L’inspectrice pédagogique régionale de philosophie Évelyne Bechtold conclut son texte par : « combiner raison et émotions en les reliant pour les travailler conduit, au contraire, à élargir la liberté des élèves et à éprouver dans l’acte d’enseigner l’idéal émancipateur de la laïcité » (page 174). Michel Gonnet, ancien inspecteur de l’Éducation nationale, traite de l’obligation de neutralité du fonctionnaire. Son texte se clôt ainsi : « Notre institution scolaire a patiemment construit la nécessité de la liberté pédagogique. Cette liberté ne nie en rien la légitimité d’une politique nationale, mais elle ne permet pas qu’une doxa, fut-elle sortie de la bouche d’un ministre, se substitue à l’expertise professionnelle des personnels enseignants. La définition des finalités est politique ; leur mise en œuvre ne peut faire l’économie d’une élaboration professionnelle responsable mais libre » (page 167).

La troisième section ouvre vers des questionnements plus incongrus avec une connotation plus politique.  Hervé Le Fiblec rappelle que si la laïcité appartient à la culture de gauche, cette grande idée est en voie de fossilisation au début des années 1980 et qu’elle rebondit à partir de 1989 avec l’affaire des foulards de Creil. François Baroin maire chiraquien de Troyes (et fils d’un dirigeant franc-maçon) permet à la droite de s’en emparer (en la définissant sous un angle nouveau) à partir de 2003 avant que le Front national (d’abord opposé à l’interdiction des signes religieux à l’école) n’en fasse un cheval de bataille en l’instrumentalisant contre les musulmans.  Les classes populaires se trouvent alors désunies devant une classe dominante qui tente d’imposer sa conception propre de la laïcité.

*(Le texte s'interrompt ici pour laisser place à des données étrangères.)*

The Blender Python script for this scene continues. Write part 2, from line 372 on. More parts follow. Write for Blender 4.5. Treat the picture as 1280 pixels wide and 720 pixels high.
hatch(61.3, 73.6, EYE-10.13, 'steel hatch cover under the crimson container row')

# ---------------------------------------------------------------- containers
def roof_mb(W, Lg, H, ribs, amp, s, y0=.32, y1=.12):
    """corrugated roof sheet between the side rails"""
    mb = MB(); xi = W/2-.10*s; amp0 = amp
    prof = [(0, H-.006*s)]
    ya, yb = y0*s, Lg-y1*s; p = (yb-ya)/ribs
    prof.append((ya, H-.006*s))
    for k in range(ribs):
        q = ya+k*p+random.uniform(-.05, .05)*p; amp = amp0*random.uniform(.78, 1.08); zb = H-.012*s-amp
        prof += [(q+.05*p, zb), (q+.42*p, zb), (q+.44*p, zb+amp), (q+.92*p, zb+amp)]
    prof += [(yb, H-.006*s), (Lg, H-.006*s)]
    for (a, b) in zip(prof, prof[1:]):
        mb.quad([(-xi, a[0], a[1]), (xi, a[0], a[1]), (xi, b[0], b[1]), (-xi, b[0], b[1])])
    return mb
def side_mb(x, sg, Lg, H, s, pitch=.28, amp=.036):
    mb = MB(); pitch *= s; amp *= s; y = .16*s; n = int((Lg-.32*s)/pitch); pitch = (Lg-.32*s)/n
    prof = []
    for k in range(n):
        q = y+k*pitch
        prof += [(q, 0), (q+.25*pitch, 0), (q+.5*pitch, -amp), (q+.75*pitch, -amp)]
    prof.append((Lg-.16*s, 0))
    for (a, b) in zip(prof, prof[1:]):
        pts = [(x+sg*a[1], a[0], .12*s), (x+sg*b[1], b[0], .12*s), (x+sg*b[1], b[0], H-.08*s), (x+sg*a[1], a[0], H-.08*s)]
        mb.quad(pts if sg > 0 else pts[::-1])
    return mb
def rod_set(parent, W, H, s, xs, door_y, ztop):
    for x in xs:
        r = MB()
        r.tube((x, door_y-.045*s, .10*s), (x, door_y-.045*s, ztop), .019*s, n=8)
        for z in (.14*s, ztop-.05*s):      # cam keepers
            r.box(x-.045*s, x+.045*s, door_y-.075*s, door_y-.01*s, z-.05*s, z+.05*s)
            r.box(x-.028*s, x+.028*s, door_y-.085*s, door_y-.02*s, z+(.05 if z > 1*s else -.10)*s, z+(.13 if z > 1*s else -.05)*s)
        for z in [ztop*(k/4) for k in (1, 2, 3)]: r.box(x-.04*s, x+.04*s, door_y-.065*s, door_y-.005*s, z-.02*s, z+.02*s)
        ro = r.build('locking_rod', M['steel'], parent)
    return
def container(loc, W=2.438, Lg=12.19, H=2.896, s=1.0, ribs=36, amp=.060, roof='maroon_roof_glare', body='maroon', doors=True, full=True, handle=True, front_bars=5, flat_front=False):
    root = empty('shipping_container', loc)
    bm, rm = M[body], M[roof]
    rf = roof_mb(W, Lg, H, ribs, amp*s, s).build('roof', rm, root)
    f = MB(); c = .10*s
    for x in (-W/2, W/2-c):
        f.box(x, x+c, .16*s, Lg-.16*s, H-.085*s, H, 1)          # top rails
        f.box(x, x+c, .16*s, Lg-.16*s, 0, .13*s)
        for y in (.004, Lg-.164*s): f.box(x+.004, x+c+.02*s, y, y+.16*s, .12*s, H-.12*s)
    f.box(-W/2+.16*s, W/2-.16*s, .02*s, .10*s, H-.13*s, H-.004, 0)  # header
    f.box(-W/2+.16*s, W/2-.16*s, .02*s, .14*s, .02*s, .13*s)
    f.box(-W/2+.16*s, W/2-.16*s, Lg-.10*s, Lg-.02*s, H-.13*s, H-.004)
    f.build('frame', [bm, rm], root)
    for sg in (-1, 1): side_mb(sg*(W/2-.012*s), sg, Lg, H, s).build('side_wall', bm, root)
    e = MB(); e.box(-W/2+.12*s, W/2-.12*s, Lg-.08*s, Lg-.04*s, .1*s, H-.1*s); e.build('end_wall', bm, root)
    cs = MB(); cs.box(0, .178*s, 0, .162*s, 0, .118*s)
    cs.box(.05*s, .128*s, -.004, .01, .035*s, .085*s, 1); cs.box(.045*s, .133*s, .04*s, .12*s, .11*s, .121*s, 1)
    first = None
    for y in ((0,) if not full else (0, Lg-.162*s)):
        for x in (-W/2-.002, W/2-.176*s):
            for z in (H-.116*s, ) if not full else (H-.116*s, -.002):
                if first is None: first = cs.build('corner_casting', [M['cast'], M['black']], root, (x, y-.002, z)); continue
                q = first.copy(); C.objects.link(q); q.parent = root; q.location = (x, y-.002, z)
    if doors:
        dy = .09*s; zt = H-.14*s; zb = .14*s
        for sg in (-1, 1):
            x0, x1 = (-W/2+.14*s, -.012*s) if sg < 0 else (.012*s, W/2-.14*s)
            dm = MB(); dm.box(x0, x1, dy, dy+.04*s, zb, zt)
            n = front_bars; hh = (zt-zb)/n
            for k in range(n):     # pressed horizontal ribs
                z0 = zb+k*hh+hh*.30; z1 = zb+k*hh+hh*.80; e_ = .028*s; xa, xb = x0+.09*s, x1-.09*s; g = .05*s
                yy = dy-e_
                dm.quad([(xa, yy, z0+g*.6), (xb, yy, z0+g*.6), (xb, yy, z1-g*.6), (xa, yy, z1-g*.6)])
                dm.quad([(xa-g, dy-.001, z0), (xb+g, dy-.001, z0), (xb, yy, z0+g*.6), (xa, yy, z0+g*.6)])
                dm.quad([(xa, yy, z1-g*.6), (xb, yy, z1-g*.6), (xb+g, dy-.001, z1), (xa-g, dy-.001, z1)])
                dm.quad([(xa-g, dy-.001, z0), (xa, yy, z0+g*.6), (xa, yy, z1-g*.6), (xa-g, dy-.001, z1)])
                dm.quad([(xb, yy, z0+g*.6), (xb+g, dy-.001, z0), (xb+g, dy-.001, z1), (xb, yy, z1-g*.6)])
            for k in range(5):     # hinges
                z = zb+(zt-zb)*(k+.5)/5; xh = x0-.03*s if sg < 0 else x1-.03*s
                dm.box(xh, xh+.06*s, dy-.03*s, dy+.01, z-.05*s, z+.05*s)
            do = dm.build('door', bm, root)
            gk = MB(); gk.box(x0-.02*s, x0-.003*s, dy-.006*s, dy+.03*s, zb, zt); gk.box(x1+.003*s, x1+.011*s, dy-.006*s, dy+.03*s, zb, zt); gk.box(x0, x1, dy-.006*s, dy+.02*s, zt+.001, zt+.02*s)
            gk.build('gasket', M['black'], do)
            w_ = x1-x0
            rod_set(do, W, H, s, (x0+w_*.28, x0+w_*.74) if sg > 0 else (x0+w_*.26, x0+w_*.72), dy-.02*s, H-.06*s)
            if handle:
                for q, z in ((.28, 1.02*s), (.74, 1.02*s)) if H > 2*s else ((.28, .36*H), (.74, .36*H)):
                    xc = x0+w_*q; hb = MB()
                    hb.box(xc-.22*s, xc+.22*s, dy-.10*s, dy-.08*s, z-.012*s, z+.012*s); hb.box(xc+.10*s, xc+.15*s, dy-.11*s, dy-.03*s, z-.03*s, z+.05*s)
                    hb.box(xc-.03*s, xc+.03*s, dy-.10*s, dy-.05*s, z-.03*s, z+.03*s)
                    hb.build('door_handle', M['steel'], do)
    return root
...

Alain Policar avance que tolérance et laïcité vont de pair mais que « l’islam fonctionne comme un modèle de contre-identification collectif pourvoyeur d’une altérité à l’identité française ».  Deux professeurs des écoles rappellent en particulier que les écoles normales, disparues en 1990, furent des pourvoyeurs d’enseignants mus par un idéal de laïcité. Les auteurs sont militants à la FSU, aussi  faut-il leur pardonner que page 231 ils confondent le Cartel national d’action laïque et le Comité national d’action laïque.  Ils ont une forte tendance à l’énumération des mouvements d’éducation se réclamant de l’esprit laïque.   

Deux auteurs avancent à juste titre qu’en matière d’enseignement, le statut en Alsace-Moselle est issu, ni du Concordat ni de la période allemande, mais des lois Falloux votées au milieu du XIXe siècle. Au passage il est dit que le délit de blasphème est abrogé en 2017 dans ces trois départements. Alet Valéro traite de la liberté de recherches à l’université, et revient donc sur les diatribes contre un prétendu islamo-gauchisme dans lequel baigneraient certains travaux universitaires.